Did rising seas drive Vikings out of Greenland?

By news.harvard.edu.

Vikings occupied Greenland from about 985 to 1450 A.D., farming and building communities before they abruptly abandoned their settlements. Why they disappeared has long been a puzzle, but a new paper from the Department of Earth and Planetary Sciences determines that one factor — rising sea level — likely played a major role.

“There are many theories as to what exactly happened” to drive the Vikings out, said Marisa J. Borreggine, lead author of “Sea-Level Rise in Southwest Greenland as a Contributor to Viking Abandonment,” published April 17 in the Proceedings of the National Academy of Sciences.

“There’s been a shift in the narrative away from the idea that the Vikings completely failed to adapt to the environment and toward arguments that they were faced with myriad challenges, ranging from social unrest, economic turmoil, political issues, and environmental change,” said Borreggine, a doctoral candidate in the Harvard Kenneth C. Griffin Graduate School of Arts and Sciences.

Amid those pressures, “the changing landscape would’ve proven to be yet another factor that challenged the Viking way of life,” said Borreggine, who works in the Mitrovica Group led by Frank B. Baird Jr. Professor of Science Jerry X. Mitrovica.
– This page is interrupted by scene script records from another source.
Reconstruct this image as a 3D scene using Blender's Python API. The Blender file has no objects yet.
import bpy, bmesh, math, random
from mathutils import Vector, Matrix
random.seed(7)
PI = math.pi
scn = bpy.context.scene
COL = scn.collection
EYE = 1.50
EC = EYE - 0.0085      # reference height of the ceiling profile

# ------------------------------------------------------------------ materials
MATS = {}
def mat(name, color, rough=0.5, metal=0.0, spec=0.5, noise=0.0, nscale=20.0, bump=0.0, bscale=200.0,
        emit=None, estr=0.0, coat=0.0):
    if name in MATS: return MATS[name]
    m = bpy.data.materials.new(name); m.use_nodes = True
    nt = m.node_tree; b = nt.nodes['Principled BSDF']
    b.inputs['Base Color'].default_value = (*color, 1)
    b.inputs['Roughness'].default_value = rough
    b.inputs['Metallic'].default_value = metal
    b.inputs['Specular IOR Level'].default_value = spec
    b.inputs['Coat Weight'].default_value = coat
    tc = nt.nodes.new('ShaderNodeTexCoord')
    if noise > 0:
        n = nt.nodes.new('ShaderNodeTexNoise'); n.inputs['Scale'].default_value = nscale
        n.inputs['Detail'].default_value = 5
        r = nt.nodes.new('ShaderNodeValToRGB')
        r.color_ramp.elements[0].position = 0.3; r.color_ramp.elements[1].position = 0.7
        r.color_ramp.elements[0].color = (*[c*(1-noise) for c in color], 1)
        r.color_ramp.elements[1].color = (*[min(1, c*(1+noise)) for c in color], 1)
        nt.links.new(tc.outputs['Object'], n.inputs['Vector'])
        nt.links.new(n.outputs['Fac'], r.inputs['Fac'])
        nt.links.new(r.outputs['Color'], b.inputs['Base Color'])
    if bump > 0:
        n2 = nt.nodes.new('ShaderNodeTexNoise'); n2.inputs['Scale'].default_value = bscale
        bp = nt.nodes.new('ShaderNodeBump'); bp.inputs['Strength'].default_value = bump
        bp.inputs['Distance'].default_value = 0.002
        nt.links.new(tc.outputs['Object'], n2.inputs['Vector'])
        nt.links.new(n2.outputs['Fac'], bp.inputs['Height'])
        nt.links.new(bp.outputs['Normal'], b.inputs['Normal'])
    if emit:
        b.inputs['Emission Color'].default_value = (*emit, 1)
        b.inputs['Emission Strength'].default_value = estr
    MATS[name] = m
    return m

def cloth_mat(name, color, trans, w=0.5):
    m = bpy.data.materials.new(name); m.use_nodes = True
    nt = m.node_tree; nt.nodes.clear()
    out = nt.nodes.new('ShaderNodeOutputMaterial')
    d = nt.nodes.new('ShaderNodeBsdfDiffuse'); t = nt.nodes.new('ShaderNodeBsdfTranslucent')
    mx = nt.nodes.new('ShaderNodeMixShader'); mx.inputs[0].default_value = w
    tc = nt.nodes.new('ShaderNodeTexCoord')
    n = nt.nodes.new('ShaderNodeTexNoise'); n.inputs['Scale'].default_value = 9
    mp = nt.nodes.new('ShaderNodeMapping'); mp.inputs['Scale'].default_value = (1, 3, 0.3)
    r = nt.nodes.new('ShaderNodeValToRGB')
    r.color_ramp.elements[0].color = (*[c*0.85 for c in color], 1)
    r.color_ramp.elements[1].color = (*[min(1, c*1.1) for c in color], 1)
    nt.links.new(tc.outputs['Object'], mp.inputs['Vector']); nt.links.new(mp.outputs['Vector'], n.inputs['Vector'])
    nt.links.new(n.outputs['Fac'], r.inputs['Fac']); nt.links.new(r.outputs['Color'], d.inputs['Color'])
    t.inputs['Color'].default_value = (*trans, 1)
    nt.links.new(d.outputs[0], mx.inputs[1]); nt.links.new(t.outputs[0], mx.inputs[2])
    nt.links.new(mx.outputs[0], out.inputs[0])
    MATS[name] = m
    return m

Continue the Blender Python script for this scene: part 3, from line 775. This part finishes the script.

This likely led “to a tipping point before they abandoned the settlement.”

The departure of these Viking settlers coincided with the beginning of the period known as the Little Ice Age, which had a particular impact on the North Atlantic. But while cooling and freezing might seem likely to lower sea levels, a variety of factors combined to have the opposite effect in Greenland.

With the waters of the North Atlantic “contributing to that new ice volume, intuition might suggest that sea level should go down,” Borreggine said. However, a closer look at previously published geomorphological and paleoclimate data and the researchers’.